## What to do:
Reproduce the listing exactly, with no pictures in your copy.

## Material:
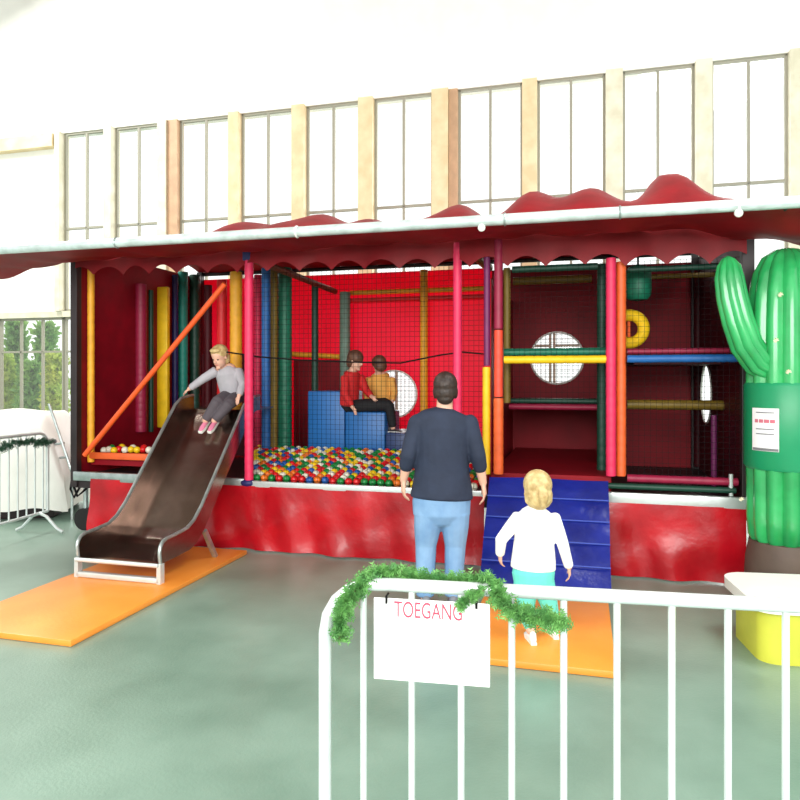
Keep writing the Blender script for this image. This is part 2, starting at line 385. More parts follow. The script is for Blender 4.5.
def netrect(px0, px1, z0, z1, w, pitch=.044, **k):
    a, c_ = U(px0, w), U(px1, w); net((a, w, z0), (c_ - a, 0, 0), (0, 0, z1 - z0), max(2, round((c_ - a) / pitch)), max(2, round((z1 - z0) / pitch)), **k)
netrect(252, 484, ZP + .02, 2.58, .03, lab='fine black net across the ball pit')
netrect(509, 606, Zt(550, 403, .05), 2.55, .05, lab='fine black net above the blue ramp')
netrect(627, 742, ZP + .06, 2.55, .05, lab='fine black net across the right bay')
for hu, hz, r, ax in ((h1[0], h1[1], .29, bw1), (h2[0], h2[1], .3, bw2)):   # netting behind the round openings
    b = MB()
    for k in range(-6, 7):
        d = k * .045; L = math.sqrt(max(r * r - d * d, 0))
        if L > .02: b.bar((hu + d, D + .012, hz - L), (hu + d, D + .012, hz + L), .0028); b.bar((hu - L, D + .012, hz + d), (hu + L, D + .012, hz + d), .0028)
    part(b, 'opening_net', BLACK, smooth=False, parent=ax)
# foam-sleeved posts and bars
def sleeve(p, q, r, m, name='foam_post', lab=None, n=12):
    p, q = Vector(p), Vector(q); L = (q - p).length; K = max(2, int(L / .08)); pts, rad = [], []
    for i in range(K):
        for t, f in ((.02, .955), (.2, 1.), (.8, 1.), (.98, .955)): pts.append(p.lerp(q, (i + t) / K)); rad.append(r * f)
    part(MB().tube(pts, rad, n), name, m, lab)
def post(px, pxw, y0, y1, w, m, lab=None):
    u = U(px, w); Y = Y0 - u * sn + w * cs
    sleeve((u, w, max(ZP + .005, Zt(px, y1, w))), (u, w, Zt(px, y0, w)), pxw / 2 * Y / F, m, 'foam_post', lab)
def corner(px, w, z0, z1, s, m): part(MB().box((U(px, w), w, (z0 + z1) / 2), (s, s, z1 - z0), bev=.006), 'corner_post', m, smooth=False)
corner(76, .02, .5, 2.86, .075, DARK); corner(747, .03, .5, 2.86, .09, DARK)
for pxu in (uA + .05, uB - .05): part(MB().box((pxu, D - .04, (.5 + 3.0) / 2), (.07, .07, 2.5)), 'corner_post', DARK, smooth=False)
# left bay, along the side wall
post(91, 7, 268, 462, .17, YORG, 'amber foam sleeve'); post(141, 11, 284, 432, 1.0, MARF, 'maroon foam sleeve'); post(151, 5, 290, 432, 1.18, DGRN, 'dark green foam sleeve')
part(MB().box((U(162, 1.4), 1.4, (1.0 + 2.7) / 2), (.19, .07, 1.7), bev=.02), 'foam_panel', YELL, 'yellow foam panel')
post(175, 6, 275, 432, 1.67, NAVY, 'navy foam sleeve'); post(183, 10, 272, 432, 1.85, TEAL, 'teal foam sleeve'); post(195, 11, 275, 432, 2.1, DGRN, 'dark green foam sleeve')
part(MB().tube([(U(86), -.02, Zt(86, 455)), (U(226), -.02, Zt(226, 284))], .026, 12), 'brace_pole', ORPOLE, 'orange diagonal pole')
part(MB().box((U(127, .25), .16, Zt(127, 456.5, .16)), (U(162, .16) - U(98, .16), .05, .07), bev=.012), 'ball_trough_board', ORNG, 'low orange board')
part(MB().box((U(127, .25), .42, Zt(127, 449.5, .35) - .1), (U(162, .3) - U(96, .3), .44, .1)), 'ball_trough', REDD, smooth=False)
# between the left bay and the ball pit
post(208, 8, 285, 432, 1.4, MAROON); post(222, 10, 280, 440, 1.2, REDF, 'red foam sleeve'); post(236, 12, 272, 432, .7, YORG, 'amber foam sleeve')
post(249, 9, 250, 488, -.015, PINK, 'pink foam sleeve at the front'); part(MB().box((U(249), -.02, Zt(249, 253)), (.085, .08, .16), bev=.015), 'post_cap', NAVY, 'navy post cap')
part(MB().ell((U(249), -.02, ZP - .01), (.075, .05, .04)), 'post_foot', NAVY)
post(258, 8, 275, 450, 1.5, PINK); post(266, 9, 268, 448, .8, BLUEF, 'blue foam sleeve'); post(274, 8, 270, 448, 1.0, OLIV, 'olive foam sleeve'); post(285, 14, 268, 446, 1.15, GREN, 'green foam sleeve')
post(315, 7, 285, 396, 1.6, DGRN, 'dark green foam sleeve'); post(345, 11, 292, 392, 2.1, GGRN, 'grey green foam sleeve')
sleeve((U(253), .02, Zt(253, 259)), (U(253), 2.2, 2.68), .035, BRWN, 'foam_bar', 'brown foam bar')
sleeve((U(292, 2.2), 2.2, Zt(300, 354, 2.2)), (U(346, 2.2), 2.2, Zt(346, 357, 2.2)), .032, YORG, 'foam_bar', 'amber foam bar')
part(MB().box((U(322, 2.25), 2.25, (Zt(320, 360, 2.25) + ZP) / 2), (U(348, 2.25) - U(292, 2.25), .03, Zt(320, 360, 2.25) - ZP)), 'wall_mat', REDD, smooth=False)
part(MB().box((U(245, 1.9), 1.9, (1.9 + ZP) / 2), (U(292, 1.9) - U(205, 1.9), .03, 1.9 - ZP)), 'wall_mat', MAROON, smooth=False)
sleeve((U(350, 2.24), 2.24, 2.66), (U(486, 2.24), 2.24, 2.66), .03, YORG, 'foam_bar', 'amber foam bar under the roof')
sleeve((U(350, 2.24), 2.2, 2.56), (U(486, 2.2), 2.2, 2.56), .028, REDF, 'foam_bar')
post(424, 8, 270, 432, 2.18, YORG, 'amber foam sleeve')
post(457.5, 9, 243, 489, .0, PINK, 'pink foam sleeve at the front')
sleeve((U(466, .1), .1, Zt(466, 248, .1)), (U(489, 1.5), 1.5, Zt(489, 268, 1.5)), .045, OLIV, 'foam_bar', 'olive foam bar')
post(486.5, 8, 367, 474, .0, YELL, 'yellow lower foam sleeve'); post(487, 6.5, 256, 366, .0, PURP, 'purple upper foam sleeve')
post(498.5, 10, 398, 474, -.02, ORNG, 'orange lower foam sleeve'); post(498.5, 9, 330, 397, -.02, mat('vermilion_foam', (232, 74, 48), .5, noise=.1), 'vermilion foam sleeve'); post(498.5, 9, 240, 329, -.02, MARF, 'maroon upper foam sleeve')
post(507, 7, 268, 403, .3, OLIV, 'olive foam sleeve')
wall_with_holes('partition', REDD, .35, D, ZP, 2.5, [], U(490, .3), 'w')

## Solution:
Keep writing the Blender script for this image. This is part 2, starting at line 385. More parts follow. The script is for Blender 4.5.
def netrect(px0, px1, z0, z1, w, pitch=.044, **k):
    a, c_ = U(px0, w), U(px1, w); net((a, w, z0), (c_ - a, 0, 0), (0, 0, z1 - z0), max(2, round((c_ - a) / pitch)), max(2, round((z1 - z0) / pitch)), **k)
netrect(252, 484, ZP + .02, 2.58, .03, lab='fine black net across the ball pit')
netrect(509, 606, Zt(550, 403, .05), 2.55, .05, lab='fine black net above the blue ramp')
netrect(627, 742, ZP + .06, 2.55, .05, lab='fine black net across the right bay')
for hu, hz, r, ax in ((h1[0], h1[1], .29, bw1), (h2[0], h2[1], .3, bw2)):   # netting behind the round openings
    b = MB()
    for k in range(-6, 7):
        d = k * .045; L = math.sqrt(max(r * r - d * d, 0))
        if L > .02: b.bar((hu + d, D + .012, hz - L), (hu + d, D + .012, hz + L), .0028); b.bar((hu - L, D + .012, hz + d), (hu + L, D + .012, hz + d), .0028)
    part(b, 'opening_net', BLACK, smooth=False, parent=ax)
# foam-sleeved posts and bars
def sleeve(p, q, r, m, name='foam_post', lab=None, n=12):
    p, q = Vector(p), Vector(q); L = (q - p).length; K = max(2, int(L / .08)); pts, rad = [], []
    for i in range(K):
        for t, f in ((.02, .955), (.2, 1.), (.8, 1.), (.98, .955)): pts.append(p.lerp(q, (i + t) / K)); rad.append(r * f)
    part(MB().tube(pts, rad, n), name, m, lab)
def post(px, pxw, y0, y1, w, m, lab=None):
    u = U(px, w); Y = Y0 - u * sn + w * cs
    sleeve((u, w, max(ZP + .005, Zt(px, y1, w))), (u, w, Zt(px, y0, w)), pxw / 2 * Y / F, m, 'foam_post', lab)
def corner(px, w, z0, z1, s, m): part(MB().box((U(px, w), w, (z0 + z1) / 2), (s, s, z1 - z0), bev=.006), 'corner_post', m, smooth=False)
corner(76, .02, .5, 2.86, .075, DARK); corner(747, .03, .5, 2.86, .09, DARK)
for pxu in (uA + .05, uB - .05): part(MB().box((pxu, D - .04, (.5 + 3.0) / 2), (.07, .07, 2.5)), 'corner_post', DARK, smooth=False)
# left bay, along the side wall
post(91, 7, 268, 462, .17, YORG, 'amber foam sleeve'); post(141, 11, 284, 432, 1.0, MARF, 'maroon foam sleeve'); post(151, 5, 290, 432, 1.18, DGRN, 'dark green foam sleeve')
part(MB().box((U(162, 1.4), 1.4, (1.0 + 2.7) / 2), (.19, .07, 1.7), bev=.02), 'foam_panel', YELL, 'yellow foam panel')
post(175, 6, 275, 432, 1.67, NAVY, 'navy foam sleeve'); post(183, 10, 272, 432, 1.85, TEAL, 'teal foam sleeve'); post(195, 11, 275, 432, 2.1, DGRN, 'dark green foam sleeve')
part(MB().tube([(U(86), -.02, Zt(86, 455)), (U(226), -.02, Zt(226, 284))], .026, 12), 'brace_pole', ORPOLE, 'orange diagonal pole')
part(MB().box((U(127, .25), .16, Zt(127, 456.5, .16)), (U(162, .16) - U(98, .16), .05, .07), bev=.012), 'ball_trough_board', ORNG, 'low orange board')
part(MB().box((U(127, .25), .42, Zt(127, 449.5, .35) - .1), (U(162, .3) - U(96, .3), .44, .1)), 'ball_trough', REDD, smooth=False)
# between the left bay and the ball pit
post(208, 8, 285, 432, 1.4, MAROON); post(222, 10, 280, 440, 1.2, REDF, 'red foam sleeve'); post(236, 12, 272, 432, .7, YORG, 'amber foam sleeve')
post(249, 9, 250, 488, -.015, PINK, 'pink foam sleeve at the front'); part(MB().box((U(249), -.02, Zt(249, 253)), (.085, .08, .16), bev=.015), 'post_cap', NAVY, 'navy post cap')
part(MB().ell((U(249), -.02, ZP - .01), (.075, .05, .04)), 'post_foot', NAVY)
post(258, 8, 275, 450, 1.5, PINK); post(266, 9, 268, 448, .8, BLUEF, 'blue foam sleeve'); post(274, 8, 270, 448, 1.0, OLIV, 'olive foam sleeve'); post(285, 14, 268, 446, 1.15, GREN, 'green foam sleeve')
post(315, 7, 285, 396, 1.6, DGRN, 'dark green foam sleeve'); post(345, 11, 292, 392, 2.1, GGRN, 'grey green foam sleeve')
sleeve((U(253), .02, Zt(253, 259)), (U(253), 2.2, 2.68), .035, BRWN, 'foam_bar', 'brown foam bar')
sleeve((U(292, 2.2), 2.2, Zt(300, 354, 2.2)), (U(346, 2.2), 2.2, Zt(346, 357, 2.2)), .032, YORG, 'foam_bar', 'amber foam bar')
part(MB().box((U(322, 2.25), 2.25, (Zt(320, 360, 2.25) + ZP) / 2), (U(348, 2.25) - U(292, 2.25), .03, Zt(320, 360, 2.25) - ZP)), 'wall_mat', REDD, smooth=False)
part(MB().box((U(245, 1.9), 1.9, (1.9 + ZP) / 2), (U(292, 1.9) - U(205, 1.9), .03, 1.9 - ZP)), 'wall_mat', MAROON, smooth=False)
sleeve((U(350, 2.24), 2.24, 2.66), (U(486, 2.24), 2.24, 2.66), .03, YORG, 'foam_bar', 'amber foam bar under the roof')
sleeve((U(350, 2.24), 2.2, 2.56), (U(486, 2.2), 2.2, 2.56), .028, REDF, 'foam_bar')
post(424, 8, 270, 432, 2.18, YORG, 'amber foam sleeve')
post(457.5, 9, 243, 489, .0, PINK, 'pink foam sleeve at the front')
sleeve((U(466, .1), .1, Zt(466, 248, .1)), (U(489, 1.5), 1.5, Zt(489, 268, 1.5)), .045, OLIV, 'foam_bar', 'olive foam bar')
post(486.5, 8, 367, 474, .0, YELL, 'yellow lower foam sleeve'); post(487, 6.5, 256, 366, .0, PURP, 'purple upper foam sleeve')
post(498.5, 10, 398, 474, -.02, ORNG, 'orange lower foam sleeve'); post(498.5, 9, 330, 397, -.02, mat('vermilion_foam', (232, 74, 48), .5, noise=.1), 'vermilion foam sleeve'); post(498.5, 9, 240, 329, -.02, MARF, 'maroon upper foam sleeve')
post(507, 7, 268, 403, .3, OLIV, 'olive foam sleeve')
wall_with_holes('partition', REDD, .35, D, ZP, 2.5, [], U(490, .3), 'w')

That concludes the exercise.